ただ一方でアルバムで聴くとライブの時は強く印象には受けなかった「アフリカ」的な部分も多く見受けられます。「HOBAA LAYOOW HEEDHE」をはじめコールアンドレスポンスをメインとした構成にトライバルなパーカッションを入れた楽曲が多く、アフリカの音楽は「アフリカ音楽」と単純に一言では言い表せられない多様性があることは重々承知なのですが、いかにもアフリカらしい構成の楽曲が目立ちます。最後を締めくくる「BOTOR」などはまさにコールアンドレスポンスとパーカッションのみから構成された楽曲で、非常に土着的な雰囲気を感じます。
ソマリランドの伝統音楽に西洋的な音楽を加味したような楽曲は私たちにとっても聴きやすく、またそのメロディーラインは日本人の琴線に触れそうな親近感も。一方ではソマリランドの空気もしっかり伝えてくれるような楽曲になっており、ライブで感じた魅力をCDでも味わえた一方でライブとはまた違った魅力にも気が付かされるアルバムになっていました。

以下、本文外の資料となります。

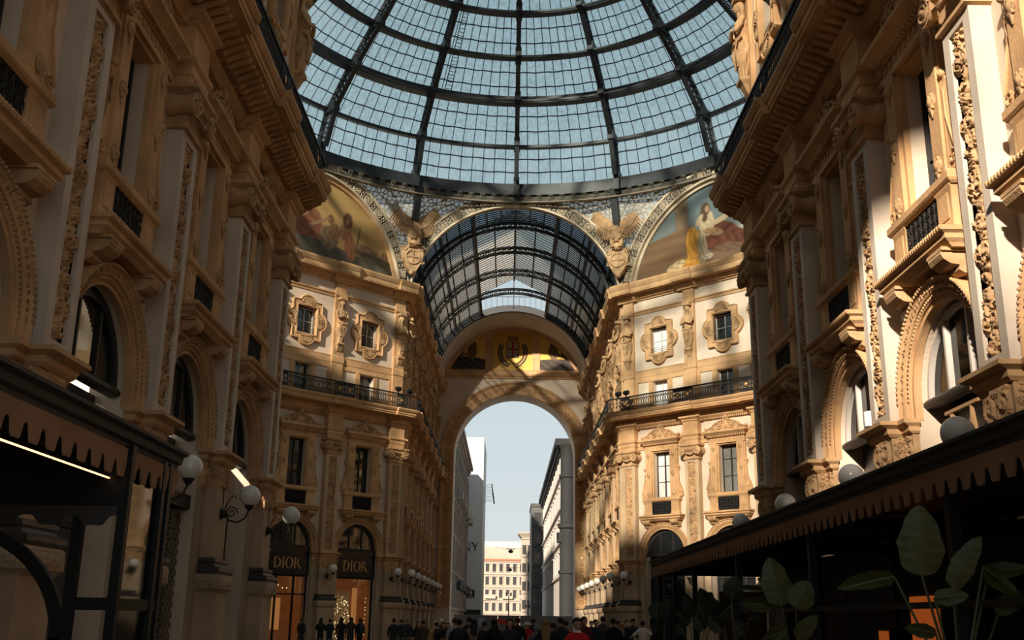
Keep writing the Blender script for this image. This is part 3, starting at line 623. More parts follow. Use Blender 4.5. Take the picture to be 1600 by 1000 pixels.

ちなみに上にも書いた通り、彼女が亡命先からソマリランドへ帰還するドキュメンタリー映画のDVDが付いてきます。残念ながら国内盤でも日本語字幕はないのですが、英語字幕はついているのでそれを追いかければなんとなく内容は理解できるかも。亡命前の彼女の姿をうつした貴重な映像や現在のソマリランドの様子も映し出されており、非常に興味深いドキュメンタリー映画となっていました。
そんな訳でアルバムは文句なしの傑作でお勧めの1枚なのですが・・・ただちょっと苦言を・・・今回、ライスレコードからリリースされた国内盤をリリースされていたのですが、国内盤の仕様にはかなりガッカリしました。Amazonでは輸入盤が2,246円に対して国内盤が3,657円と1,000円以上の差があるのですが、違いがライターによる紙1枚の解説のみ。歌詞の和訳もなければ上にも書いた通り、ドキュメンタリー映画の日本語字幕もついていません。
ライスレコードは様々なワールドミュージックを日本に紹介してくれるレーベルでその活動には敬意を表したいのですが、さすがに今回のアルバムに関しては国内盤で1,000円以上金額を上乗せしているのは酷い・・・。ライターによる解説も、ソマリランドの歴史の解説にWikipediaを平気で使用しているし・・・金をとるプロのライターが参考文献にWikipediaを使うなよ(怒)。
そのため、上のリンクはあえて輸入盤の方をはっています。内容的には文句なしの傑作。ただし気になった方は国内盤ではなく輸入盤で十分だと思います。